Opinion

Whidbey Island Marathon draws more than 3,000 runners | Slideshow

Evidently. the running gods are not superstitious.

The 13th running of the Whidbey Island Marathon on the 13th of April attracted more than 3,000 registrations, nearly double the number from 2013.

This year’s event featured a marathon, half marathon, 10K, 5K and children’s 1K.

Mother Nature was also undaunted by the double dose of 13, providing a sparkling Northwest spring day, enhancing the beauty of the course, which has been named in several publications among the most scenic marathon routes in the world.

The beauty of the course literally halted some runners in their tracks.

“People stopped during the race to take pictures,” said Erica Wasinger, a half-marathon participant from Oak Harbor.

“They would stop and ask other runners to take their pictures. The course was beautiful; you could see the mountains.”

Marathoner Shannon McLeod also encountered camera bugs, seeing runners pose for photos at the most scenic spots along the way.

The beauty of the run, McLeod said, provided more than photo ops.
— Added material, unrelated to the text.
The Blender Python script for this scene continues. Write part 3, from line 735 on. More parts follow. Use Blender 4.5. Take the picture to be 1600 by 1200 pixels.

Even though she is from Oak Harbor, she was startled by the pristine vistas that provided inspiration during the grueling run.

“It helped me keep going; I would come around a corner and the scene would be incredible.”

McLeod said she needed all the help she could get to finish the 26.2-mile race.

McLeod participated in several half marathons, sprint triathlons and the Ragnar Relay in the past but called the marathon “the hardest thing I have ever done.”

She said she was “curious” to find out what it was like to run a full marathon.

“It was brutal,” she said. “It was way harder than I expected. I feel almost traumatized.”

McLeod trained months for the race, working out with a group of nine other women, eight who ran the half marathon.

Training with others made it easier to get ready for the race and held everyone accountable, McLeod said.

“There are days when the weather is horrible and you don’t want to run, but you know the others are waiting for you,” McLeod said.

She added she trained on much of the course, but it was “all broken up” over the different practice runs. Running it all together was “a killer.”

Not everyone trained for his or her race.

Edmundo Corrales, a 2007 graduate of Oak Harbor High School, didn’t know he was going to run the 5K until two days before the race.

He came to Oak Harbor for the weekend to work in his parents’ yard and celebrate a sibling’s birthday. His sisters, Betina and Tia, had different plans.

“They made me run,” he said.

Wasinger, who ran the Whidbey half marathon last year as well, said she was motivated to finish in three hours to see her daughter Reese take part in the kids’ 1K.

As good luck would have it, she made it with 34 minutes to spare.